The journey Concludes
"Hunger, habits, humility"
Head Coach Greg Tonagel
As the season wraps up, we find ourselves in a different place. When I say a different place, I am not referencing the fact a year has passed and we are now older. As you have read through each unique story, this year produced a lot of growth inside each of us. The “Journey” of 2016-2017 transformed us. The wins and losses shaped us. The ups and downs molded us. The high and lows guided us. The frustration and joy motivated us. In the end, we find ourselves in a new place spiritually. Our growth reminds us that God is never done with transforming us, and as a result, we are not the same people as we were yesterday.
You could say the scouting report to begin the year described our team as apathetic, inconsistent, and inwardly focused. The narrative of our basketball season reads that God took a team of apathy to a team of hunger. He took inconsistency and formed habits. He took inward ambition and redirected it to the benefit of others. In short, we discovered a new game plan to attack life fearlessly—HUNGER/HABITS/HUMILITY.
Hunger: Does your appetite produce comfort or growth in your life?
Proverbs 16:26 says, “it is good for workers to have an appetite: an empty stomach drives them on.”
Let me just say it simply; comfort is overrated. It is easy to take the path of least resistance. It is easy to follow the crowd. It is easy to skip a rep or a suicide. Yes, comfort is easy on the front end, but it also never pays up on the back end. It always leaves us unsatisfied.
We all have appetites, and thus we all have hunger pangs. You know, those stomach cramps you get when you are starving and you can smell your favorite food? It’s your bodies way of telling you it needs to be fed. In the same way, our hearts have hunger pangs.
You see, we were made in God’s image, sin has marred that image, but through Christ we can see the restoration of that image. The hunger we experience in life is that cry back to be reimaged. Next time you think you need more power, possessions, or popularity in order to make your life more comfortable, perhaps you can stop and recognize that what you really hunger for is more of God. This is where “IAm3” begins. He is the true desire of our hearts and the only one that satisfies.

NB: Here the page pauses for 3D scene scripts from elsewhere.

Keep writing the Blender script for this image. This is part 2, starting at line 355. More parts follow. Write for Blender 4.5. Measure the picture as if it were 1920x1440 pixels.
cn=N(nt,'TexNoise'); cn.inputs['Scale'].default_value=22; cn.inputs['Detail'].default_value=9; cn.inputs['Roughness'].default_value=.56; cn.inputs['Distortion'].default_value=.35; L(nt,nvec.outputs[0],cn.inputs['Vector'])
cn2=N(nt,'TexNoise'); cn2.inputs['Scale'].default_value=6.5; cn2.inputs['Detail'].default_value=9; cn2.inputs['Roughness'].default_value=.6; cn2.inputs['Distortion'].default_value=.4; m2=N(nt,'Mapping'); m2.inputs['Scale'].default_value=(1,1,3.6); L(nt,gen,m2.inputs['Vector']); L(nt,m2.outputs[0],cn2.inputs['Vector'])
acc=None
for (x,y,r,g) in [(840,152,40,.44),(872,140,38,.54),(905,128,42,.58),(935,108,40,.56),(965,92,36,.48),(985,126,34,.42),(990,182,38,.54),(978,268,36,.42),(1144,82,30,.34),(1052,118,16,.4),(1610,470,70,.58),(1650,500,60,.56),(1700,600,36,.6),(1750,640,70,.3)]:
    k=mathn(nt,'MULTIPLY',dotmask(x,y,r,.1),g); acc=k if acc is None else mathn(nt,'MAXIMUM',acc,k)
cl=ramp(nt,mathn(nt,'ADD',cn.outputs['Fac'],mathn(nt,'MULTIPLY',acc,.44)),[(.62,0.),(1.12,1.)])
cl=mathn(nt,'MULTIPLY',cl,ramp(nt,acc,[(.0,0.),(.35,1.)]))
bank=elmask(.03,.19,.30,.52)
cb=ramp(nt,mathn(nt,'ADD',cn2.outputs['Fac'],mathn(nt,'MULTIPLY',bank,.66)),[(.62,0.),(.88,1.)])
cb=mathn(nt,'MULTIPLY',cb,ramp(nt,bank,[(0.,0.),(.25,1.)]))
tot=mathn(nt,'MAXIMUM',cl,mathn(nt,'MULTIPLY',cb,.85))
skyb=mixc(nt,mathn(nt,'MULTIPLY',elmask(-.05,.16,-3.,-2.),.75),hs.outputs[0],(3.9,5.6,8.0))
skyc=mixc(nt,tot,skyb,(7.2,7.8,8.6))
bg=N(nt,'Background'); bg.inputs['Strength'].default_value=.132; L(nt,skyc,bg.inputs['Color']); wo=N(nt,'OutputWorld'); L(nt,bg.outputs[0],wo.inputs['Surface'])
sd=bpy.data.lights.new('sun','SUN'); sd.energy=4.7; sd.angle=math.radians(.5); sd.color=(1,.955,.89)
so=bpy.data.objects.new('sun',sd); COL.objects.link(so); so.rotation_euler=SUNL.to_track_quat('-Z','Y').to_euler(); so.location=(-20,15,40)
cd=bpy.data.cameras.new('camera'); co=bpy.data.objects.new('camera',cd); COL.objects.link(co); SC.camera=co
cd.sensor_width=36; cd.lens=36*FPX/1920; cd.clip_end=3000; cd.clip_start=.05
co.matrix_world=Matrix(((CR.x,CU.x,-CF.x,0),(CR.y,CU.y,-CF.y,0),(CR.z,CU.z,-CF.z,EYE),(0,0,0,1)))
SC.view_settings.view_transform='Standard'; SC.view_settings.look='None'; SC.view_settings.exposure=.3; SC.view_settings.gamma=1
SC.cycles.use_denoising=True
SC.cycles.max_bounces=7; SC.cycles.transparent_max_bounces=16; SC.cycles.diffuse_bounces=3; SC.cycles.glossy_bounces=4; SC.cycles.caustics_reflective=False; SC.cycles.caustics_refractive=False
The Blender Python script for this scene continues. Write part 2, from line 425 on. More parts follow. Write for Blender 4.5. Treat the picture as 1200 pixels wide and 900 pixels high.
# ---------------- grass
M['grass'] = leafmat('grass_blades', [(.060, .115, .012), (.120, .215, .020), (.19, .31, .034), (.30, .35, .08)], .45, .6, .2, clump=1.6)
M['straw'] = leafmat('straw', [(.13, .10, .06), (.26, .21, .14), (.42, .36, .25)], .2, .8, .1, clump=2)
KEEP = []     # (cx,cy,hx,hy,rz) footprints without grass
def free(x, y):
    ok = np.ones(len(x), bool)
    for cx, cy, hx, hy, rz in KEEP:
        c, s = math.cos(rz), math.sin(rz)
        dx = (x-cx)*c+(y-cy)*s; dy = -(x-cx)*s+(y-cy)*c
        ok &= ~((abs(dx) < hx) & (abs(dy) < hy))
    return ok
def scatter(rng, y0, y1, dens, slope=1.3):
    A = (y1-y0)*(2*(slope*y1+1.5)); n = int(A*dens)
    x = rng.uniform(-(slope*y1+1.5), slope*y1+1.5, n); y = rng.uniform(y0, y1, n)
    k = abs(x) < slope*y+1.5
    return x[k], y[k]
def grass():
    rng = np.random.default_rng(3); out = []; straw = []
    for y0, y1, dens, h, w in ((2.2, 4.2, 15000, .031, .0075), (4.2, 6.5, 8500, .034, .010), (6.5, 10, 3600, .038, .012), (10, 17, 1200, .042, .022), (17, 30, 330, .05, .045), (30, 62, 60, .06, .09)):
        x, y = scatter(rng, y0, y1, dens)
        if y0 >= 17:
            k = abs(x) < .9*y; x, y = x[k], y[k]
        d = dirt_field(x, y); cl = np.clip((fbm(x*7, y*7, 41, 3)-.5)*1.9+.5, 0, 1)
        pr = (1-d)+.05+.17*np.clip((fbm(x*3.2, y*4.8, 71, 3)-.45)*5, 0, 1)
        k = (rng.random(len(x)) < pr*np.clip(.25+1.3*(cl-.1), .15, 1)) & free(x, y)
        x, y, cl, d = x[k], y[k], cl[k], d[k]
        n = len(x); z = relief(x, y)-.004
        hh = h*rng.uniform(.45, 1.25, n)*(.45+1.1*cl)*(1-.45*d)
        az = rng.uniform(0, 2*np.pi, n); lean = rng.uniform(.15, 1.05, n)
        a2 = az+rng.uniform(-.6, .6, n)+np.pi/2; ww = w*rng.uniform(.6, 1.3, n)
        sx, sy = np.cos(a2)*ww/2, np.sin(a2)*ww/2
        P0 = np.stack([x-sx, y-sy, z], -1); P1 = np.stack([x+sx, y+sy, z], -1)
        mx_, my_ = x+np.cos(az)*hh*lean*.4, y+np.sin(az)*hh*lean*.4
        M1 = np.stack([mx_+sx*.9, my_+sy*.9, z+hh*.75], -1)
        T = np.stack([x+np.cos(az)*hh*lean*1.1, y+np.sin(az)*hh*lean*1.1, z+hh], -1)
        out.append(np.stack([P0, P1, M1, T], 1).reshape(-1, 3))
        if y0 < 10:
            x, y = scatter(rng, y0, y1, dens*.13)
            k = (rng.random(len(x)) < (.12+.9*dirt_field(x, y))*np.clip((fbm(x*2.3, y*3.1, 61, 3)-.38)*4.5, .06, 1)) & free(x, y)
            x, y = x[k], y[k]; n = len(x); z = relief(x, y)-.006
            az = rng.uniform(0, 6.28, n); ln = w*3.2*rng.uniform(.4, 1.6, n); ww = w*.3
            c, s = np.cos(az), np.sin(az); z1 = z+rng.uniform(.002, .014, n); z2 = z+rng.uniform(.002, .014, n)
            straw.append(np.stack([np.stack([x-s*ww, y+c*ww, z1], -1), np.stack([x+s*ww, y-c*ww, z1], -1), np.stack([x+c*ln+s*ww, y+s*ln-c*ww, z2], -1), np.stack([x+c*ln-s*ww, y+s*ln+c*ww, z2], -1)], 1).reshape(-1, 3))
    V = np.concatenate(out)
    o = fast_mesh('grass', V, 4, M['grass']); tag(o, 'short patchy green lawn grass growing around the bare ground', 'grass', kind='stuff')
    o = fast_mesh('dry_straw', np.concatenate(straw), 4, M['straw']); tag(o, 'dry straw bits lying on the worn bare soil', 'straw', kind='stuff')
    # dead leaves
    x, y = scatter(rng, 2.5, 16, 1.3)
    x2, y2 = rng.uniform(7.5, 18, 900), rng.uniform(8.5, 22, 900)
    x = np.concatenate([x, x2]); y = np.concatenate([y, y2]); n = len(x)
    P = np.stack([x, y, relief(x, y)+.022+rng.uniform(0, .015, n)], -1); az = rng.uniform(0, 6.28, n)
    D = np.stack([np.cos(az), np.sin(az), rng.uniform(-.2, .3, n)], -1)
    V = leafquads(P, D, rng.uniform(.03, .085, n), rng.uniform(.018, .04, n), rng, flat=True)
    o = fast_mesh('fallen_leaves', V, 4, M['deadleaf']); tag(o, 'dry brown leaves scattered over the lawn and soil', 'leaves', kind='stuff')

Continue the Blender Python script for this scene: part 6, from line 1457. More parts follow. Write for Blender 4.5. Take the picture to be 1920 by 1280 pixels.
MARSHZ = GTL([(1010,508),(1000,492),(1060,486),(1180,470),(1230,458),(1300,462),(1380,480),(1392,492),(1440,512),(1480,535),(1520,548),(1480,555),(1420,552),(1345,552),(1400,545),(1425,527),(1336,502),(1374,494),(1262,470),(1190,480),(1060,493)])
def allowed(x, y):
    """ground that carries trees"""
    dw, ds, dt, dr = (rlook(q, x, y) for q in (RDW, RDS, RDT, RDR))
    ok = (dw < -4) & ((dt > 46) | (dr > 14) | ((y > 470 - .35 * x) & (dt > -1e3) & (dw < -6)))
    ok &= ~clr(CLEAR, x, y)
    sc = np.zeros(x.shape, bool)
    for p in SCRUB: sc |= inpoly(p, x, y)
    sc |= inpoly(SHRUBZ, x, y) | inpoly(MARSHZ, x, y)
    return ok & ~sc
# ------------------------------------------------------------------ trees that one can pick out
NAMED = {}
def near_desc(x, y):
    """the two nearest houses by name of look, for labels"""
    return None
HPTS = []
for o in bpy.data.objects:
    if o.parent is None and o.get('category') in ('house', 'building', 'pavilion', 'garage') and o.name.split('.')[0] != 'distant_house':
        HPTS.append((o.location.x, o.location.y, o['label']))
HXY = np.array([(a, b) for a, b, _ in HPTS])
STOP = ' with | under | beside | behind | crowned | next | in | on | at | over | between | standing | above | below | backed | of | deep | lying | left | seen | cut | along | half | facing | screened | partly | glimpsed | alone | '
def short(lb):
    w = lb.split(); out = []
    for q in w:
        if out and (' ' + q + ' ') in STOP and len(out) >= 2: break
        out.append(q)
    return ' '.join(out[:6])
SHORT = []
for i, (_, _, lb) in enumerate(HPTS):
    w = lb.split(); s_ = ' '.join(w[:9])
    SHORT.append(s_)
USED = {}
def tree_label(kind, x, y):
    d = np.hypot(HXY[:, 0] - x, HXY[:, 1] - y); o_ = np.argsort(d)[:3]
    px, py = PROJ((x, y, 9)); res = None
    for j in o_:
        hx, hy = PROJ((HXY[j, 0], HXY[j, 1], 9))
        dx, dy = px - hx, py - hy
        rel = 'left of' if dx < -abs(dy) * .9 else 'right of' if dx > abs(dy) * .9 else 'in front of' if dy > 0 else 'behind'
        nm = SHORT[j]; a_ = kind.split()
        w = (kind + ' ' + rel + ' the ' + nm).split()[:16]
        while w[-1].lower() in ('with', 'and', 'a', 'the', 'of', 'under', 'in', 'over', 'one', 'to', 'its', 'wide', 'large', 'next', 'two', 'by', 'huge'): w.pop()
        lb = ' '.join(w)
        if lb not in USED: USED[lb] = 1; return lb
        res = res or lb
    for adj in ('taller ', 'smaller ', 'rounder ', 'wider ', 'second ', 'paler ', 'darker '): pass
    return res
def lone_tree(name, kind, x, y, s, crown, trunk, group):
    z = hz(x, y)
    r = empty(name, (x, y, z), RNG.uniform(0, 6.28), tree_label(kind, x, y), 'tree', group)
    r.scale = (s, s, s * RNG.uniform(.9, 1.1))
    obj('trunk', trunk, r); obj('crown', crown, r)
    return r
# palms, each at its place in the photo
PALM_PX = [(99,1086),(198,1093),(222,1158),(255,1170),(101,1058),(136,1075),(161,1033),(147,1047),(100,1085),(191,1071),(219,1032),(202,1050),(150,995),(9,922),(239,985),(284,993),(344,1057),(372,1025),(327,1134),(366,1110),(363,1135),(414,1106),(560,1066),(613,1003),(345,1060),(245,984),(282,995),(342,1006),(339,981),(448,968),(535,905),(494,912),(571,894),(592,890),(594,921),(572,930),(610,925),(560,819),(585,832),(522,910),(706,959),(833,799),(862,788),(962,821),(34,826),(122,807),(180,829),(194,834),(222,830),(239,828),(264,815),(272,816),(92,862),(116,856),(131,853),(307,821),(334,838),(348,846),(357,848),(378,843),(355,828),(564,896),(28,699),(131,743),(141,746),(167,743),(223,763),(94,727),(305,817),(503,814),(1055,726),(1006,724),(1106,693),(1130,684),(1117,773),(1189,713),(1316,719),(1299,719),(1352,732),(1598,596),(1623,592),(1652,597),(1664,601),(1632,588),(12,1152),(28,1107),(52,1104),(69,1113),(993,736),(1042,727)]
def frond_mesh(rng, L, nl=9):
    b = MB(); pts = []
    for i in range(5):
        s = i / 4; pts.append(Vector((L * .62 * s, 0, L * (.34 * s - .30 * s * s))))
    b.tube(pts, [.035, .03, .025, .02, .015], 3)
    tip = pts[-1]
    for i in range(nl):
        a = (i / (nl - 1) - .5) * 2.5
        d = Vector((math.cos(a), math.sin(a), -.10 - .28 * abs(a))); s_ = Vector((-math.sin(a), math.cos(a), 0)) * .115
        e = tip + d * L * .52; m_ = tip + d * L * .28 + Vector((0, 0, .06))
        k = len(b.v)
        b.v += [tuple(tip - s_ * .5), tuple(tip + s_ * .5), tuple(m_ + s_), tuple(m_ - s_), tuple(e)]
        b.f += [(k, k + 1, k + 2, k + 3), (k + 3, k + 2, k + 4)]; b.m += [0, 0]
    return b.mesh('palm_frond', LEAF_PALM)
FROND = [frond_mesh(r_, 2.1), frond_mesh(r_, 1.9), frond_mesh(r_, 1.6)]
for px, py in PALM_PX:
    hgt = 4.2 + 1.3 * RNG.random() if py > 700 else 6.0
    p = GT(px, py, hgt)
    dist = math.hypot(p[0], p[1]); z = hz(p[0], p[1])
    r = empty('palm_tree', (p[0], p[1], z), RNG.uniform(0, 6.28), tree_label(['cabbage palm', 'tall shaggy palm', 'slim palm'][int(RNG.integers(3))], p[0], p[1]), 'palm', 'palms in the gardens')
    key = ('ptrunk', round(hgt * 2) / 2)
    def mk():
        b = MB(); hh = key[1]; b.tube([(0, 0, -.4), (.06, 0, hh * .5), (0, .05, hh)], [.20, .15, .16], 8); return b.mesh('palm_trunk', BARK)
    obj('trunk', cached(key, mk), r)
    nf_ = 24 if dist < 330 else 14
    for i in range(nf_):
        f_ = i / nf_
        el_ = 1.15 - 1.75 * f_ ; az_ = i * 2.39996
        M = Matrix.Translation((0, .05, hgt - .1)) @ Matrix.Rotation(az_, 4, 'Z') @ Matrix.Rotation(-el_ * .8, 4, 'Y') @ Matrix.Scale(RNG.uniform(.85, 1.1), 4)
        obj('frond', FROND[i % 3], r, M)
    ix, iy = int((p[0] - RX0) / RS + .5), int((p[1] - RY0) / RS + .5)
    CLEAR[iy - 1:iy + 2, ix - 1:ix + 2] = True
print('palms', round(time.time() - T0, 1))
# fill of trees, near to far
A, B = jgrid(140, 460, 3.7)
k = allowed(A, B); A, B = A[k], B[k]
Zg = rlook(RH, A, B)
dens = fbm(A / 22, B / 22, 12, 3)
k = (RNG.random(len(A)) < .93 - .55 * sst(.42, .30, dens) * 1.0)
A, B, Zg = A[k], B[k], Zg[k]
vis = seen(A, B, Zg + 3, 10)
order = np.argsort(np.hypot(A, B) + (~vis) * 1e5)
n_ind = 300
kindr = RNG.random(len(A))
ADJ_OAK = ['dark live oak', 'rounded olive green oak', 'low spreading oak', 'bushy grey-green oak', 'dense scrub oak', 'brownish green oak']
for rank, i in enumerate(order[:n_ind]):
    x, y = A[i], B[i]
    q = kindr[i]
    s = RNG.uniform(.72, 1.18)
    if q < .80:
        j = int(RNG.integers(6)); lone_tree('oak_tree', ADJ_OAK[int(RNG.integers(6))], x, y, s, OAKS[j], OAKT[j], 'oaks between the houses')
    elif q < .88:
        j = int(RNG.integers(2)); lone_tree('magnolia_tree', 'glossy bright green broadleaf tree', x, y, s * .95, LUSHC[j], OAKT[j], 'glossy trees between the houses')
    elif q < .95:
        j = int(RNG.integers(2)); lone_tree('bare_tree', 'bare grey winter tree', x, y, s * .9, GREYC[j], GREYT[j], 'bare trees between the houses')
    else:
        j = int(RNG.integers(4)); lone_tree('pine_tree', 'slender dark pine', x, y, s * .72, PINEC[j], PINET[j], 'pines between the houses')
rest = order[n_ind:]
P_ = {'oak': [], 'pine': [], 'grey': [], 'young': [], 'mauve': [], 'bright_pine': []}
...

God is not our mascot or our good luck charm. We don’t just ask him to cheer us on and give us victory. No, he is the game in the final analysis. He coaches us, calls the plays, achieves the victories, and the write-up in the paper the next day is all about him!
Habits “Do your habits today, match up with your dreams of tomorrow?”
Everybody wants to talk about potential in the recruiting process. The conversations are often driven by athleticism, length, and talent. The real marker in realized potential often lies beneath the surface in a person’s habits. To gauge a person’s potential, I believe you must be privy to their habits.
Habits are a powerful force that can influence us one way or the other. Stephen Curry’s story proves the positive influence of habits. From a scrawny, under recruited high school player to the NBA MVP, we are offered a window into the power of habits. The deep threes and amazing handles did not come by accident. They are the result of intentional, disciplined habits.
Developing the right habits provides influential shaping power over the course of one’s life. The college years are some of the most trajectory shaping years of a person’s life. It is true that you must start with a big dream. However, the habits in pursuing your dream will show up as a major difference 10 years down the road.
Proverbs 27:7: “One who is full refuses honey, but even bitter food tastes sweet to the hungry.” This verse tells us that “self-restraint (habits of discipline) increases enjoyment (dreams); whereas, over-indulgence produces apathy.
You will become what you decide, not what you want to become. In other words, your life is not shaped by your dreams but by your discipline. Habits become character become destiny. The habits of intentional prayer and time in the Word shaped us this year immensely.
Humility: Will you become a coach/teammate who takes on the weight of somebody else’s spiritual growth?
“Proverbs 22:4 True humility and fear of the LORD lead to riches, honor, and long life.”
The natural result of a hungry, driven, and disciplined person will be success. The question then becomes; what to do with that success? Was it granted so you can prove everybody wrong? Was it gained for self-glory? Does the success actually taste as good as you thought? Perhaps, what we are really after is fulfillment, not success.
I can tell you there have been times in my own life I have been disappointed with the feeling of success—when not shared in humility. In our program we define humility as leveraging the gifts you have for the sake of others. When we take what we have, and point it at others, we find fulfillment while others find theirs too.
This year proved that being on a team is about more than winning games. Each player learned this year that they were put on this team for certain purposes, and their own comfort was not one of them. They were on this team to invest into each other. They realized that together, they could help each other grow in hunger, habits and humility.
As a result, we all are in a different place. “The Journey” has transformed us.